For clients seeking to capitalise on this rapid expansion and position themselves early, the critical question was not simply where the spending would be, but whether it could realistically happen — and which countries, markets, and industrial sectors would emerge as genuine winners.
Our foresight
Beginning in January 2025, we drew on our expertise as former UK Ministry of Defence planners to assess in depth the potential spending plans of the four largest and most strategically significant NATO members: the UK, Germany, France, and Poland. We analysed:
  • National politics and fiscal constraints.
  • Realistic rearmament plans and timelines.
  • Cross-cutting limiting factors such as industrial capacity and supply chain resilience.
This approach allowed us to be ahead of the headlines, providing clients with a grounded view of both the scale of the opportunity and the practical constraints shaping it, well in advance of formal announcements at the June 2025 NATO Summit.
What we projected
Europe yielding to US pressure
In July 2024, four months before the US election, we called that accelerated US pressure under a Trump Presidency would finally push European members to commit publicly to major defence increases. However, even if only half the targets were met, we anticipated an additional €1.5 trillion in defence spending over the next decade.

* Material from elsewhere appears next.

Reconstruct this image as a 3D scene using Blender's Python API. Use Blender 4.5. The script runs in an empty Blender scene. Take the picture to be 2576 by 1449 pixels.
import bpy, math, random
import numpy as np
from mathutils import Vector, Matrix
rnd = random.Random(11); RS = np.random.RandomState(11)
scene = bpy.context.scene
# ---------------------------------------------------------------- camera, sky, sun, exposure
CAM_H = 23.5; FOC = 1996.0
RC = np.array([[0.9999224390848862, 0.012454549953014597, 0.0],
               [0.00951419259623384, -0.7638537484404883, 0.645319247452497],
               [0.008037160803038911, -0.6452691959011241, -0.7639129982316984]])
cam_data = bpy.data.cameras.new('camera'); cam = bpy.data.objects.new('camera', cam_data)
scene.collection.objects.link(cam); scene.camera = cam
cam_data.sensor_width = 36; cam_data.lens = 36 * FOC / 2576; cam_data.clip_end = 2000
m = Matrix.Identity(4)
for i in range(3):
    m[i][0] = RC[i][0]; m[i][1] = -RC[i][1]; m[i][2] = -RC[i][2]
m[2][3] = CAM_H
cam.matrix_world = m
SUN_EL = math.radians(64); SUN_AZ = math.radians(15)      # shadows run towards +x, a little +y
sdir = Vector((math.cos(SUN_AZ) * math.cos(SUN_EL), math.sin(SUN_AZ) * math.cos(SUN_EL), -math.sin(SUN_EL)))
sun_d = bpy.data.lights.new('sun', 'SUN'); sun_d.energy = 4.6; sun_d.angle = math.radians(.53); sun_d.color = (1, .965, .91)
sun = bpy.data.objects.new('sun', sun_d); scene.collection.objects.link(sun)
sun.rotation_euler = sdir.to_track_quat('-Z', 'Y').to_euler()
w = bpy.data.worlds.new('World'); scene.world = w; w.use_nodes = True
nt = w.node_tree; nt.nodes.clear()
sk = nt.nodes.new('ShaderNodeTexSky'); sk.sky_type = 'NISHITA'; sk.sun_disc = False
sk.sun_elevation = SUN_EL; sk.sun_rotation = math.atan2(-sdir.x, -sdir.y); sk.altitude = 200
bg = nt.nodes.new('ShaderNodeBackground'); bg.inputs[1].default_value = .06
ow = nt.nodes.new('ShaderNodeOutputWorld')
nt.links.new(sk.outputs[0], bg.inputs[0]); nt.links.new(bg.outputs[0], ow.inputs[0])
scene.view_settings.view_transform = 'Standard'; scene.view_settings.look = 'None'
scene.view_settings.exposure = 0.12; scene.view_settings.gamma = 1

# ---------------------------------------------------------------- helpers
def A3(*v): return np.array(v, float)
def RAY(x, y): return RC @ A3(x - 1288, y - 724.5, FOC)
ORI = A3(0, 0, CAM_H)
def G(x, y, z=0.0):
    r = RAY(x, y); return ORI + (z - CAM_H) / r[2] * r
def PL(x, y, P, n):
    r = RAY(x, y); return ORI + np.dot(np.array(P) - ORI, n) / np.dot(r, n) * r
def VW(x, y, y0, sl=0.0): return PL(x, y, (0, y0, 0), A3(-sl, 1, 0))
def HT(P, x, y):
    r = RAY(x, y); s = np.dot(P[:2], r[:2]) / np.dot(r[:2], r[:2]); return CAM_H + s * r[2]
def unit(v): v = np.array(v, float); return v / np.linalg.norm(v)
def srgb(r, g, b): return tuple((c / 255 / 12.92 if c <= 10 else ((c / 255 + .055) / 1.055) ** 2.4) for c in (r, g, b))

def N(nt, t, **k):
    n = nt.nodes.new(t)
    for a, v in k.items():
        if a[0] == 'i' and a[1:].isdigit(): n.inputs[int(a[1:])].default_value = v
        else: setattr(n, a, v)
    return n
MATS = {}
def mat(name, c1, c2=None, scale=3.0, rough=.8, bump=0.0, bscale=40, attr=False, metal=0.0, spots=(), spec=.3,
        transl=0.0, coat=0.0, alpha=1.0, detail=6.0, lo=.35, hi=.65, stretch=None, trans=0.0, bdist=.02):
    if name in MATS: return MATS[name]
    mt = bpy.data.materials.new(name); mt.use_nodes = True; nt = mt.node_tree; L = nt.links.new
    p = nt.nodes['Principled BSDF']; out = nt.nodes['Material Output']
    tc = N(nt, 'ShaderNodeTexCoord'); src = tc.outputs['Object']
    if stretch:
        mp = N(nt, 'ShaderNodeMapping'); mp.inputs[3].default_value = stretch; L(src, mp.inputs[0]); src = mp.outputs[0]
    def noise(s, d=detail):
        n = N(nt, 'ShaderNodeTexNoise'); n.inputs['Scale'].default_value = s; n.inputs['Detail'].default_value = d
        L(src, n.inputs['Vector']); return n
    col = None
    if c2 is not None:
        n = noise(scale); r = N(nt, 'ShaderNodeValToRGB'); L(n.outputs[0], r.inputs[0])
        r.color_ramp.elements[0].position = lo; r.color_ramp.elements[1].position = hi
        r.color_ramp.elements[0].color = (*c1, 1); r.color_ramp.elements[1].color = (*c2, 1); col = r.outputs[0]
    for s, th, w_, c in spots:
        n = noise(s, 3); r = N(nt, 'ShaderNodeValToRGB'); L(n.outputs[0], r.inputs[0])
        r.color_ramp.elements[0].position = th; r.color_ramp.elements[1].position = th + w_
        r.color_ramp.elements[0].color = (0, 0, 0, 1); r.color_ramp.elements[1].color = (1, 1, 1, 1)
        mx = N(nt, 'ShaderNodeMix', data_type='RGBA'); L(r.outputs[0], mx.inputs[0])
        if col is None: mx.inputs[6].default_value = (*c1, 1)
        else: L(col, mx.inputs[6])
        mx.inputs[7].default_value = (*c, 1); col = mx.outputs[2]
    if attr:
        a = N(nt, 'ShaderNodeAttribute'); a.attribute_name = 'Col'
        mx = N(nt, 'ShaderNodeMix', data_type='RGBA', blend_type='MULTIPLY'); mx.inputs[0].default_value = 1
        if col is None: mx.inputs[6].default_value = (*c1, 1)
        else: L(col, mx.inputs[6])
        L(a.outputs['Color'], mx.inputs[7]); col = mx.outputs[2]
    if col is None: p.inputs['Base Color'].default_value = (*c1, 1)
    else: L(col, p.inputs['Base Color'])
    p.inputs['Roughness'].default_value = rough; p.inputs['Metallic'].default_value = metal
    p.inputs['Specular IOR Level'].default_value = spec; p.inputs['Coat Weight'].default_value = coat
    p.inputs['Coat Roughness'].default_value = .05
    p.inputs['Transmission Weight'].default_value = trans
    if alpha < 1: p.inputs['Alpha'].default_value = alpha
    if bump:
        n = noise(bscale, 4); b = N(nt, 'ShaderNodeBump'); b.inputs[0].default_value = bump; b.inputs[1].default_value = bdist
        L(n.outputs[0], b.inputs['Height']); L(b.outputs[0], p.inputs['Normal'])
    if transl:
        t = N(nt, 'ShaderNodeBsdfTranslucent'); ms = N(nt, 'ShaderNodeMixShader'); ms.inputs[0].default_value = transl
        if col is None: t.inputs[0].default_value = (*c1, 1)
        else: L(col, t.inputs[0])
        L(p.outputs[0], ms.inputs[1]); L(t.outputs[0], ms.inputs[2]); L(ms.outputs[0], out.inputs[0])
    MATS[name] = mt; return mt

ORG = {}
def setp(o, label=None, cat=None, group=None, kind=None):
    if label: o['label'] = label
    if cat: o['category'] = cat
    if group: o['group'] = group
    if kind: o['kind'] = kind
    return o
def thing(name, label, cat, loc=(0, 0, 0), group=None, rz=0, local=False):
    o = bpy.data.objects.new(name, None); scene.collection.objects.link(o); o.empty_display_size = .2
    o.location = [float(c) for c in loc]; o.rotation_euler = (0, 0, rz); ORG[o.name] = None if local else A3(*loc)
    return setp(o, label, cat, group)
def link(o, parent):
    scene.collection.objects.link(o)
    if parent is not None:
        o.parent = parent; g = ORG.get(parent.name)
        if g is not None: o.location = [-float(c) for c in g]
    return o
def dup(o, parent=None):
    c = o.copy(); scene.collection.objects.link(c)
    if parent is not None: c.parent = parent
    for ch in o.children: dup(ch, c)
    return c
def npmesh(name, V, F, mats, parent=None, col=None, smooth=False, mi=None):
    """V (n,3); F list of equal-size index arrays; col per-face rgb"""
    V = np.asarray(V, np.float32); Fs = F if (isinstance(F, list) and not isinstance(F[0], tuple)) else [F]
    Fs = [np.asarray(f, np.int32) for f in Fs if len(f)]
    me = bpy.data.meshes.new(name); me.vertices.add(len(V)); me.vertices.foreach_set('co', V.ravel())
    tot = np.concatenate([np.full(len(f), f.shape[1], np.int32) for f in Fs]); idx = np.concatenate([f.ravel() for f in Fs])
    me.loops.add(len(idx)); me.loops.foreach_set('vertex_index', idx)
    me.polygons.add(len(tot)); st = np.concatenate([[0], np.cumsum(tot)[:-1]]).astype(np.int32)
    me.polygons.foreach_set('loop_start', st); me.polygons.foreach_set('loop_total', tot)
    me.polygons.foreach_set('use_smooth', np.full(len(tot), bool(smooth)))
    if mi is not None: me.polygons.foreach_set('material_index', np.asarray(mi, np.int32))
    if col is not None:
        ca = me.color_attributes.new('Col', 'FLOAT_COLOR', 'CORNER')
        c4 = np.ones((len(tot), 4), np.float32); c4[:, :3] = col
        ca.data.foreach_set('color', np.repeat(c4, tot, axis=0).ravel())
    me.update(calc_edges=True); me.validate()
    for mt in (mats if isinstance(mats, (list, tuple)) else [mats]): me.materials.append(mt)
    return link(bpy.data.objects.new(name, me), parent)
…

Evolution of a multi-track NATO
National divergences in starting points and capacity would create a “multi-track” NATO, where some states surge ahead while others lag, reshaping the distribution of industrial and strategic opportunities.
Identifying Europe’s critical capability gaps
Our scenario work pinpointed the most pressing deficits across land systems, high-end intelligence and command capabilities, and ammunition and stores — enabling clients to align with areas of greatest need.
Industrial capacity as a persistent constraint
Limited European production would remain a bottleneck, making Turkey, South Korea, Japan, and the US key short-term beneficiaries.
National-level decision-making as the true driver
Defence remains a national competence, making it essential to track each country’s political will, fiscal health, and industrial delivery capacity.
The result
Macro and fixed income clients gained an evidence-based, directional view of European defence spending trends, informing models for inflation and bond issuance.
Equity and company investors received mapping of industrial segments and national markets most likely to see sustained growth.
Corporate clients validated their strategic positioning for procurement in high-growth European defence markets.
Why it matters
The reality of defence spending is far more complex than public announcements suggest. By combining our expert networks with proprietary assessment methods — built on decades of real-world defence planning experience — we gave clients clarity on the political realities, fiscal limits, and operational bottlenecks that determine how European defence ambitions will translate into actual contracts, capability, and industrial demand.